El Domingo de Resurrección, la retransmisión desde la Plaza de San Pedro de la Misa oficiada por Su Santidad, finales de Juan XXIII y principios de Pablo VI. Sucede que aquellas tradiciones no nos molestaban en absoluto. Nos habían enseñado que la Semana Santa era para rezar, no para divertirse. En Sevilla y Málaga se entremezclaban la fe y el vino. Y el Domingo de Resurrección, en la plaza de Toros de Sevilla, se abría la temporada taurina. Durante decenios, siempre con Curro Romero en el cartel. En la tarde del Domingo de la esperanza, cazábamos en La Moraleja y disparábamos a todo lo que se movía entre las jaras y las encinas. Mi hermano Álvaro, prudentemente, se abstuvo de pulsar el gatillo al oído de un gran animal que resoplaba y gemía detrás de un arbusto. Se trataba de una pareja que culminaba las ansias del principio de la primavera. Se les cortó el gustirrinín y fueron despedidos por mi hermano de esta manera:

–Se hace, pero no se resopla, guarros.

En la actualidad, la Semana Santa es un trajín de coches, trenes abarrotados y vuelos a los destinos más exóticos, pero como tal, la Semana Santa se ha convertido en una excusa de vacaciones y no se le concede importancia a su fuerza y sentido religioso.

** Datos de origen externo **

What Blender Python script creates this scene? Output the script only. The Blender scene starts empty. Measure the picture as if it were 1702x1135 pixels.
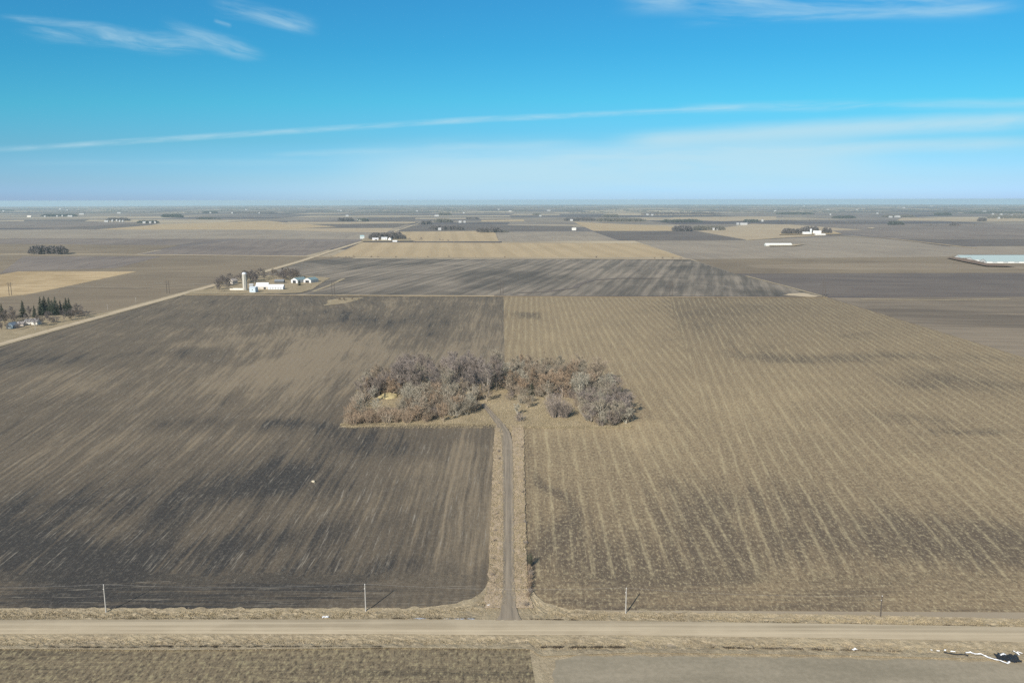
import bpy, bmesh, math, random
from mathutils import Matrix, Vector, noise as mnoise
C = bpy.context.scene.collection
R = math.radians
rnd = random.Random(11)
# ------------------------------------------------------------------ camera
HC = 118.0; FPX = 1324.0; RE = 7.4e6
PITCH = 10.06; YAW = 0.30; ROLL = -0.12
cam_rot = Matrix.Rotation(R(YAW), 3, 'Z') @ Matrix.Rotation(R(90 - PITCH), 3, 'X') @ Matrix.Rotation(R(ROLL), 3, 'Z')
cd = bpy.data.cameras.new('camera'); cam = bpy.data.objects.new('camera', cd); C.objects.link(cam)
cd.sensor_width = 36; cd.lens = 36 * FPX / 1702; cd.clip_start = 1; cd.clip_end = 120000
cam.matrix_world = Matrix.Translation((0, 0, HC)) @ cam_rot.to_4x4()
bpy.context.scene.camera = cam
def zc(x, y): return -(x * x + y * y) / (2 * RE)
def ray(px, py): return cam_rot @ Vector(((px - 851) / FPX, -(py - 567.5) / FPX, -1))
def G(px, py, lift=0.0):
    """the point of the (curved) plain seen at a pixel of the photograph"""
    d = ray(px, py); k = (d.x**2 + d.y**2) / (2 * RE)
    # HC + t dz = -t^2 k
    disc = d.z**2 - 4 * k * HC
    t = (-d.z - math.sqrt(max(disc, 0))) / (2 * k)
    x, y = d.x * t, d.y * t
    return Vector((x, y, zc(x, y) + lift))
def mpp(px, py):
    g = G(px, py); return g.y / FPX      # metres per photo pixel there

# ------------------------------------------------------------------ object helpers
def link(name, data, parent=None):
    o = bpy.data.objects.new(name, data); C.objects.link(o); o.parent = parent; return o
def tag(o, label=None, cat=None, group=None, kind=None):
    if label: o['label'] = label
    if cat: o['category'] = cat
    if group: o['group'] = group
    if kind: o['kind'] = kind
    return o
def empty(name, loc, label, cat, group=None, rz=0.0):
    o = link(name, None); o.location = loc; o.rotation_euler.z = rz
    return tag(o, label, cat, group)
def mesh(name, verts, faces, mat=None):
    m = bpy.data.meshes.new(name); m.from_pydata([tuple(v) for v in verts], [], faces); m.update()
    if mat: m.materials.append(mat)
    return m
class MB:
    def __init__(s): s.v = []; s.f = []
    def add(s, vs, fs):
        b = len(s.v); s.v += [tuple(v) for v in vs]; s.f += [tuple(i + b for i in f) for f in fs]
    def box(s, x0, x1, y0, y1, z0, z1):
        s.add([(x0,y0,z0),(x1,y0,z0),(x1,y1,z0),(x0,y1,z0),(x0,y0,z1),(x1,y0,z1),(x1,y1,z1),(x0,y1,z1)],
              [(0,3,2,1),(4,5,6,7),(0,1,5,4),(1,2,6,5),(2,3,7,6),(3,0,4,7)])
    def tube(s, pts, rads, n=5, cap=True):
        rings = []
        for i, p in enumerate(pts):
            p = Vector(p)
            d = (Vector(pts[min(i+1, len(pts)-1)]) - Vector(pts[max(i-1, 0)])).normalized()
            a = d.cross(Vector((0, 0, 1))) if abs(d.z) < .9 else d.cross(Vector((1, 0, 0)))
            a.normalize(); b = d.cross(a)
            rings.append([p + (a * math.cos(2*math.pi*k/n) + b * math.sin(2*math.pi*k/n)) * rads[i] for k in range(n)])
        vs = [v for r in rings for v in r]; fs = []
        for i in range(len(pts) - 1):
            for k in range(n):
                fs.append((i*n+k, i*n+(k+1) % n, (i+1)*n+(k+1) % n, (i+1)*n+k))
        if cap: fs.append(tuple(range(n))[::-1]); fs.append(tuple((len(pts)-1)*n + k for k in range(n)))
        s.add(vs, fs)
    def blade(s, p, q, w, rr):
        d = (q - p); a = d.cross(Vector((rr.uniform(-1,1), rr.uniform(-1,1), rr.uniform(-1,1))))
        if a.length < 1e-6: a = Vector((1, 0, 0))
        a.normalize(); s.add([p - a*w/2, p + a*w/2, q], [(0, 1, 2)])
    def data(s, name, mat=None): return mesh(name, s.v, s.f, mat)
    def build(s, name, mat, parent=None): return link(name, s.data(name, mat), parent)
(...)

A mí, particularmente, me emocionan los pasos y las procesiones, demostración palpable y visual de eso que tanto molesta al retroprogresismo. «España es cristiana y no musulmana». Sánchez, el marido de Begoña Gómez, felicita a los musulmanes por el fin del Ramadán, pero no lo hace con los cristianos que celebramos y respetamos la Semana Santa. (Ignoro lo que me sucede. Hasta escribiendo de la Semana Santa, el nombre de la mujer de Sánchez se cuela en mi texto, y no por culpa de los diablillos de la imprenta).

Me considero un cristiano –católico, apostólico y romano– más que deficiente. Pero en Semana Santa mantengo en mi casa las tradiciones sagradas de mis padres y mis abuelos. Algunas, tediosas, pero siempre, al final, elevan el ánimo y me ayudan a pensar que vivimos en una nación atacada que resiste. Esa Legión con su Cristo de la Buena Muerte en Málaga.

Mi amigo Mark Inch, más ingles que Wodehouse, Dickens y Turner juntos, estuvo presente, años atrás. «Me habían hablado del Cristo de Mena y la Legión. Y me uní a la muchedumbre. No soy español, pero al final, cuando se oye el Novio de la Muerte, me emocioné como todos los que me rodeaban». Algo tendrá. Pero Sánchez no nos desea lo mejor a los católicos españoles por Semana Santa como a los musulmanes en el Ramadán porque ello supondría una humillación para su soberbia. La suya o la de su mujer, Begoña Gómez, que santa justicia tenga.

No es posible que el tiempo vuelva hacia atrás. Pero aquellas Semanas Santas de mi infancia eran mejores que las de hoy.

Eso que tanto intrigaba al místico y profundo teólogo el padre Ramón Ceñal. «Eso, el Misterio, el Misterio».